Erdoğan, Pakistan-Türkiye İş ve Yatırım Forumu’nda iki ülke arasındaki ekonomi işbirliği hakkında konuşma yaptı. Türkiye’nin Pakistan’daki doğrudan yatırımlarının 500 milyon doları bulduğunu belirten Erdoğan, Türk firmalarının enerjiden gıdaya, temizlikten inşaata pek çok alanda Pakistan’da faaliyet göstermelerinden büyük bir memnuniyet duyduğunu ifade etti.

PAKİSTAN'IN TÜRKİYE YATIRIMI 100 MİLYON DOLARA YAKIN
Türk firmalarının Pakistan'da mevcut yatırımlarını daha da büyütmeyi planladığını söyleyen Erdoğan şunları kaydetti:

Firmalarımız burada Türkiye-Pakistan dostluğuna yakışır şekilde çalışıyorlar. Pakistan’a hizmet ediyorlar. Şirketlerimiz mevcut yatırımlarını daha da büyütmeyi düşünüyorlar. Anadolu Grubu’nun 200 milyon dolar ve Hayat Kimya’nın 350 milyon dolar değerinde ilave yatırım planları var. Sütaş, Türkiye’deki en büyük süt işleme tesisisin bir benzerini Pakistanlı ortağıyla Peyjab’ta yakında hayata geçirecek. Bunlar bizim yüzümüzü güldüren haberler. Ülkemizde ise 158 adet Pakistan sermayesine sahip şirket faaliyet gösteriyor. Bu şirketlerin toplam yatırım miktarı 100 milyon dolara yakındır. Bu sayının ve yatırım miktarının daha da artmasını temenni ediyoruz.

Erdoğan, konuşmasını şöyle sürdürdü:

Gerek yurt içi kabullerinde gerekse yurtdışında yaptığımız görüşmelerde bir hususun altını her fırsatta çiziyorum. Biz yabancı yatırım yerine uluslararası yatırım demeyi tercih ediyoruz. Çünkü bizim anlayışımıza göre sermayenin milliyeti yoktur. Dolayısıyla sermaye milliyetçiliği yapmak da doğru bir yaklaşım değildir. Türkiye’de yatırım yapan uluslararası şirketlerle kendi şirketlerimiz arasında bir fark görmüyoruz. Uluslararası yatırımları sadece yasal düzenlemeler ile değil kurumsal olarak da destekliyoruz. Ülkemizin yatırım potansiyeline inanan herkese kapılarımızı açtık, açmayı da sürdüreceğiz.

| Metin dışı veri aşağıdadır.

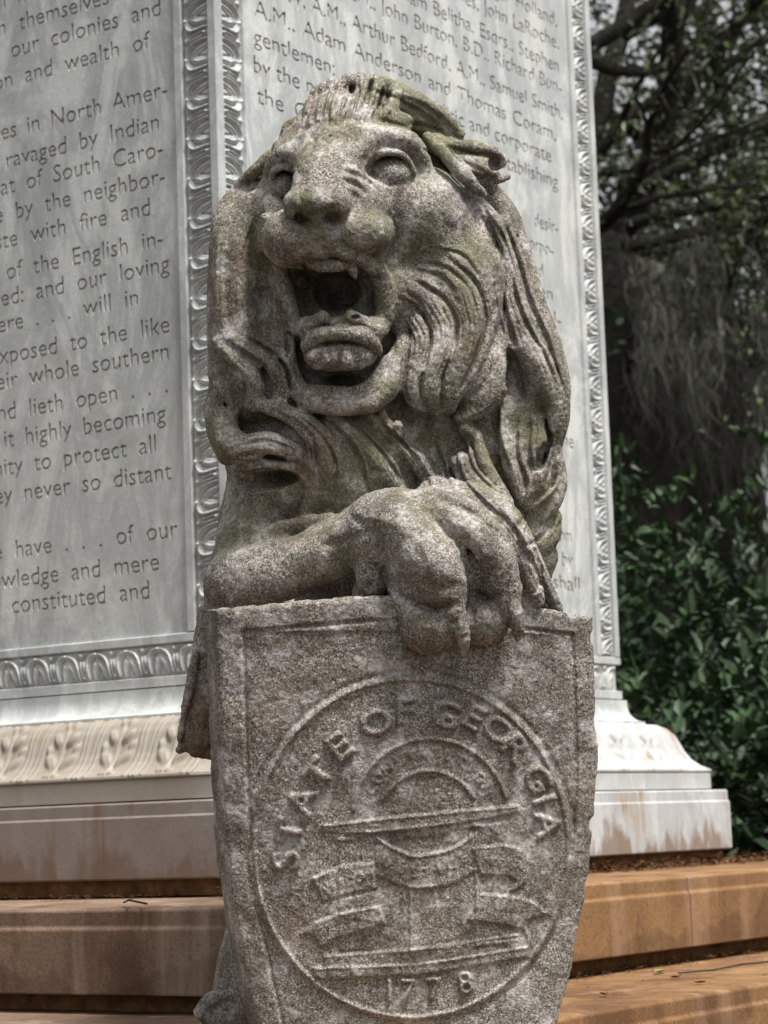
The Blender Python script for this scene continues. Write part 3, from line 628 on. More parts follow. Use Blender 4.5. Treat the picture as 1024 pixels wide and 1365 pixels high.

Uluslararası müteşebbislere belli şartlar altında emlak yatırımı karşılığında vatandaşlık hakkı tanıdığımız bir modeli işletiyoruz. Şimdiye kadar ülkemize güvenen, Türkiye’nin yatırım potansiyeline inanan, Türkiye’ye yatırım yapan hiç kimse pişman olmamıştır.